**Instruction**
Please write the listing below out again exactly, leaving every picture behind.

**Data extract**
┄┄┄┄┄┄┄┄┄┄┄┄┄┄┄┄┄┄┄┄

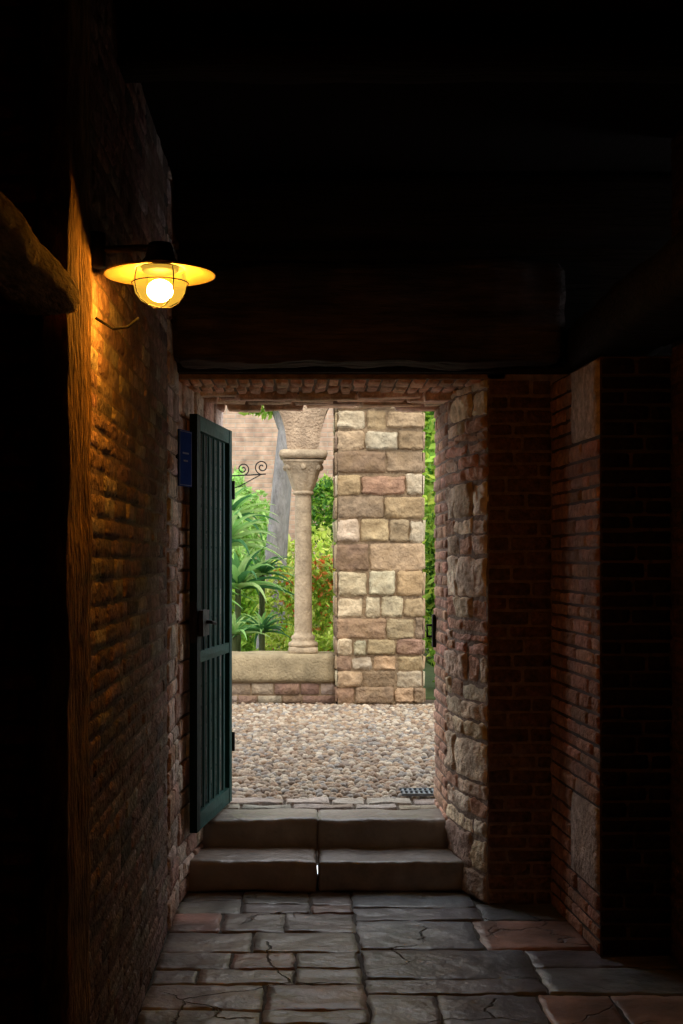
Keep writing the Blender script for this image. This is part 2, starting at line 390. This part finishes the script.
# ------------------------------------------------------------ door
D = empty('door_1', (-.405, 6.93, .305))
dirv = Vector((-.527+.405, 6.1-6.93)); D.rotation_euler = (0, 0, math.atan2(dirv.y, dirv.x))
W, H, T = .84, 1.99, .045
def dbox(n, x0, x1, y0, y1, z0, z1, m, rnd=.004, step=.2): return rbox(n, x0, x1, y0, y1, z0, z1, m, step=step, amp=0, rnd=rnd, parent=D, smooth=False)
dbox('stile_hinge', 0, .07, 0, T, 0, H, M_green)
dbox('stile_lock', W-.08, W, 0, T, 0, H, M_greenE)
for i, (a, b_) in enumerate(((0, .09), (.80, .86), (H-.08, H))): dbox('rail_%d' % (i+1), .07, W-.08, .004, T-.002, a, b_, M_green)
for i in range(6):
    x = .07+i*(W-.15)/6
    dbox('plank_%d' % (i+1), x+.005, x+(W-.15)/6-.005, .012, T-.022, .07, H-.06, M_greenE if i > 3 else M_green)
for i in range(1, 6):
    x = .07+i*(W-.15)/6
    dbox('bead_%d' % i, x-.007, x+.007, T-.022, T-.010, .09, H-.08, M_green, rnd=.002)
dbox('lock_box', W-.14, W+.004, T, T+.03, .93, 1.06, M_iron)
dbox('lock_plate', W, W+.006, .002, T-.002, .9, 1.1, M_iron)
def curve(name, pts, r, mat, parent=None, cyc=False):
    c = bpy.data.curves.new(name, 'CURVE'); c.dimensions = '3D'; c.bevel_depth = r; c.bevel_resolution = 3
    s = c.splines.new('POLY'); s.points.add(len(pts)-1); s.use_cyclic_u = cyc
    for p, q in zip(s.points, pts): p.co = (*q, 1)
    c.materials.append(mat)
    o = bpy.data.objects.new(name, c); sc.collection.objects.link(o)
    if parent: o.parent = parent
    dg = bpy.context.evaluated_depsgraph_get(); me = bpy.data.meshes.new_from_object(o.evaluated_get(dg))
    me.polygons.foreach_set('use_smooth', [True]*len(me.polygons))
    o2 = bpy.data.objects.new(name, me); sc.collection.objects.link(o2); o2.parent = parent
    bpy.data.objects.remove(o); o2.name = name
    return o2
curve('handle', [(W-.06, T+.03, 1.0), (W-.06, T+.05, 1.0), (W-.09, T+.055, .995), (W-.15, T+.053, .99)], .009, M_iron, D)
curve('handle_back', [(W-.06, 0, 1.0), (W-.06, -.02, 1.0), (W-.12, -.022, .99)], .008, M_iron, D)
for i, z in enumerate((.3, 1.65)):
    curve('hinge_pin_%d' % (i+1), [(-.008, T, z-.03), (-.008, T, z+.07)], .010, M_iron, D)

K = empty('latch_keeper', (.712, 6.93, 1.22))
mk('plate', *lattice_box((-.005, -.03, -.09), (.02, .03, .09), .2, 0, 3, .003), M_iron, parent=K)
curve('staple', [(-.005, 0, -.03), (-.028, 0, -.03), (-.03, 0, .03), (-.005, 0, .03)], .007, M_iron, K)

# small enamel sign on the left jamb
S = empty('enamel_sign', (-.553, 5.90, 1.94)); S.rotation_euler = (0, 0, math.atan2(.14, .048))
SW = .148
box('plate', 0, SW, .0, .008, 0, .26, M_sign, S)
for i, (a, b_, c, d) in enumerate(((.006, .009, .006, .254), (SW-.009, SW-.006, .006, .254), (.006, SW-.006, .005, .008), (.006, SW-.006, .252, .255), (.05, SW-.05, .115, .123), (.04, SW-.04, .15, .158))):
    box('lettering_%d' % (i+1), a, b_, -.001, .0, c, d, M_signw, S)
box('bracket', .0, .03, .008, .03, .10, .16, M_iron, S)

# ------------------------------------------------------------ lamp
def lathe(name, prof, mat, parent=None, n=40, loc=(0, 0, 0)):
    V = []; F = []
    for (r, z) in prof:
        for k in range(n): V.append((loc[0]+r*math.cos(2*math.pi*k/n), loc[1]+r*math.sin(2*math.pi*k/n), loc[2]+z))
    for i in range(len(prof)-1):
        for k in range(n): F.append((i*n+k, i*n+(k+1) % n, (i+1)*n+(k+1) % n, (i+1)*n+k))
    return mk(name, V, F, mat, smooth=True, parent=parent)
LY = 3.5
Lm = empty('wall_lamp', (-140*LY/F_PX, LY, CH+284*LY/F_PX))
lathe('shade', [(.03, .034), (.06, .030), (.10, .019), (.15, .006), (.152, .001), (.148, .002), (.10, .014), (.06, .023), (.03, .027)], M_shade, Lm)
lathe('housing', [(.0, .09), (.03, .088), (.036, .075), (.04, .05), (.052, .035), (.05, .014), (.045, .010), (.0, .010)], M_iron, Lm)
prof = [(.066, .018), (.071, .0), (.072, -.022), (.067, -.046), (.052, -.066), (.030, -.079), (.0005, -.083)]
lathe('glass_globe', prof, emitmat('lamp_glass', (1, .56, .06), 1.25, .55), Lm)
bm = bmesh.new(); bmesh.ops.create_uvsphere(bm, u_segments=20, v_segments=12, radius=.036)
for v in bm.verts: v.co.z = v.co.z*.85-.040
me = bpy.data.meshes.new('bulb'); bm.to_mesh(me); bm.free(); me.materials.append(emitmat('lamp_bulb', (1, .44, .06), 480))
ob = bpy.data.objects.new('bulb', me); sc.collection.objects.link(ob); ob.parent = Lm
for k in range(2):
    a = k*math.pi/2+.6
    pts = []
    for s in (-1, 1):
        seq = [(r+.004, z) for r, z in prof]
        if s == 1: seq = seq[::-1]
        pts += [(s*r*math.cos(a), s*r*math.sin(a), z-.003) for r, z in seq]
    curve('guard_wire_%d' % (k+1), pts, .0016, M_iron, Lm)
curve('guard_ring', [(.077*math.cos(t*.314), .077*math.sin(t*.314), -.02) for t in range(20)], .0016, M_iron, Lm, True)
lx = Lm.location.x
curve('bracket', [(0, 0, .075), (-.06, .01, .078), (XL-lx+.005, .02, .075)], .010, M_iron, Lm)
lathe('wall_plate', [(0, -.05), (.03, -.045), (.03, .045), (0, .05)], M_iron, Lm, 16, (XL-lx+.01, .02, .075))
curve('bracket_brace', [(-.06, .02, -.11), (-.09, .02, -.135), (-.13, .02, -.14), (XL-lx+.012, .02, -.11)], .004, M_iron, Lm)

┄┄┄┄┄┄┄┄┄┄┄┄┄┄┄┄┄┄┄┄

**Solved problem**
Keep writing the Blender script for this image. This is part 2, starting at line 390. This part finishes the script.
# ------------------------------------------------------------ door
D = empty('door_1', (-.405, 6.93, .305))
dirv = Vector((-.527+.405, 6.1-6.93)); D.rotation_euler = (0, 0, math.atan2(dirv.y, dirv.x))
W, H, T = .84, 1.99, .045
def dbox(n, x0, x1, y0, y1, z0, z1, m, rnd=.004, step=.2): return rbox(n, x0, x1, y0, y1, z0, z1, m, step=step, amp=0, rnd=rnd, parent=D, smooth=False)
dbox('stile_hinge', 0, .07, 0, T, 0, H, M_green)
dbox('stile_lock', W-.08, W, 0, T, 0, H, M_greenE)
for i, (a, b_) in enumerate(((0, .09), (.80, .86), (H-.08, H))): dbox('rail_%d' % (i+1), .07, W-.08, .004, T-.002, a, b_, M_green)
for i in range(6):
    x = .07+i*(W-.15)/6
    dbox('plank_%d' % (i+1), x+.005, x+(W-.15)/6-.005, .012, T-.022, .07, H-.06, M_greenE if i > 3 else M_green)
for i in range(1, 6):
    x = .07+i*(W-.15)/6
    dbox('bead_%d' % i, x-.007, x+.007, T-.022, T-.010, .09, H-.08, M_green, rnd=.002)
dbox('lock_box', W-.14, W+.004, T, T+.03, .93, 1.06, M_iron)
dbox('lock_plate', W, W+.006, .002, T-.002, .9, 1.1, M_iron)
def curve(name, pts, r, mat, parent=None, cyc=False):
    c = bpy.data.curves.new(name, 'CURVE'); c.dimensions = '3D'; c.bevel_depth = r; c.bevel_resolution = 3
    s = c.splines.new('POLY'); s.points.add(len(pts)-1); s.use_cyclic_u = cyc
    for p, q in zip(s.points, pts): p.co = (*q, 1)
    c.materials.append(mat)
    o = bpy.data.objects.new(name, c); sc.collection.objects.link(o)
    if parent: o.parent = parent
    dg = bpy.context.evaluated_depsgraph_get(); me = bpy.data.meshes.new_from_object(o.evaluated_get(dg))
    me.polygons.foreach_set('use_smooth', [True]*len(me.polygons))
    o2 = bpy.data.objects.new(name, me); sc.collection.objects.link(o2); o2.parent = parent
    bpy.data.objects.remove(o); o2.name = name
    return o2
curve('handle', [(W-.06, T+.03, 1.0), (W-.06, T+.05, 1.0), (W-.09, T+.055, .995), (W-.15, T+.053, .99)], .009, M_iron, D)
curve('handle_back', [(W-.06, 0, 1.0), (W-.06, -.02, 1.0), (W-.12, -.022, .99)], .008, M_iron, D)
for i, z in enumerate((.3, 1.65)):
    curve('hinge_pin_%d' % (i+1), [(-.008, T, z-.03), (-.008, T, z+.07)], .010, M_iron, D)

K = empty('latch_keeper', (.712, 6.93, 1.22))
mk('plate', *lattice_box((-.005, -.03, -.09), (.02, .03, .09), .2, 0, 3, .003), M_iron, parent=K)
curve('staple', [(-.005, 0, -.03), (-.028, 0, -.03), (-.03, 0, .03), (-.005, 0, .03)], .007, M_iron, K)

# small enamel sign on the left jamb
S = empty('enamel_sign', (-.553, 5.90, 1.94)); S.rotation_euler = (0, 0, math.atan2(.14, .048))
SW = .148
box('plate', 0, SW, .0, .008, 0, .26, M_sign, S)
for i, (a, b_, c, d) in enumerate(((.006, .009, .006, .254), (SW-.009, SW-.006, .006, .254), (.006, SW-.006, .005, .008), (.006, SW-.006, .252, .255), (.05, SW-.05, .115, .123), (.04, SW-.04, .15, .158))):
    box('lettering_%d' % (i+1), a, b_, -.001, .0, c, d, M_signw, S)
box('bracket', .0, .03, .008, .03, .10, .16, M_iron, S)

# ------------------------------------------------------------ lamp
def lathe(name, prof, mat, parent=None, n=40, loc=(0, 0, 0)):
    V = []; F = []
    for (r, z) in prof:
        for k in range(n): V.append((loc[0]+r*math.cos(2*math.pi*k/n), loc[1]+r*math.sin(2*math.pi*k/n), loc[2]+z))
    for i in range(len(prof)-1):
        for k in range(n): F.append((i*n+k, i*n+(k+1) % n, (i+1)*n+(k+1) % n, (i+1)*n+k))
    return mk(name, V, F, mat, smooth=True, parent=parent)
LY = 3.5
Lm = empty('wall_lamp', (-140*LY/F_PX, LY, CH+284*LY/F_PX))
lathe('shade', [(.03, .034), (.06, .030), (.10, .019), (.15, .006), (.152, .001), (.148, .002), (.10, .014), (.06, .023), (.03, .027)], M_shade, Lm)
lathe('housing', [(.0, .09), (.03, .088), (.036, .075), (.04, .05), (.052, .035), (.05, .014), (.045, .010), (.0, .010)], M_iron, Lm)
prof = [(.066, .018), (.071, .0), (.072, -.022), (.067, -.046), (.052, -.066), (.030, -.079), (.0005, -.083)]
lathe('glass_globe', prof, emitmat('lamp_glass', (1, .56, .06), 1.25, .55), Lm)
bm = bmesh.new(); bmesh.ops.create_uvsphere(bm, u_segments=20, v_segments=12, radius=.036)
for v in bm.verts: v.co.z = v.co.z*.85-.040
me = bpy.data.meshes.new('bulb'); bm.to_mesh(me); bm.free(); me.materials.append(emitmat('lamp_bulb', (1, .44, .06), 480))
ob = bpy.data.objects.new('bulb', me); sc.collection.objects.link(ob); ob.parent = Lm
for k in range(2):
    a = k*math.pi/2+.6
    pts = []
    for s in (-1, 1):
        seq = [(r+.004, z) for r, z in prof]
        if s == 1: seq = seq[::-1]
        pts += [(s*r*math.cos(a), s*r*math.sin(a), z-.003) for r, z in seq]
    curve('guard_wire_%d' % (k+1), pts, .0016, M_iron, Lm)
curve('guard_ring', [(.077*math.cos(t*.314), .077*math.sin(t*.314), -.02) for t in range(20)], .0016, M_iron, Lm, True)
lx = Lm.location.x
curve('bracket', [(0, 0, .075), (-.06, .01, .078), (XL-lx+.005, .02, .075)], .010, M_iron, Lm)
lathe('wall_plate', [(0, -.05), (.03, -.045), (.03, .045), (0, .05)], M_iron, Lm, 16, (XL-lx+.01, .02, .075))
curve('bracket_brace', [(-.06, .02, -.11), (-.09, .02, -.135), (-.13, .02, -.14), (XL-lx+.012, .02, -.11)], .004, M_iron, Lm)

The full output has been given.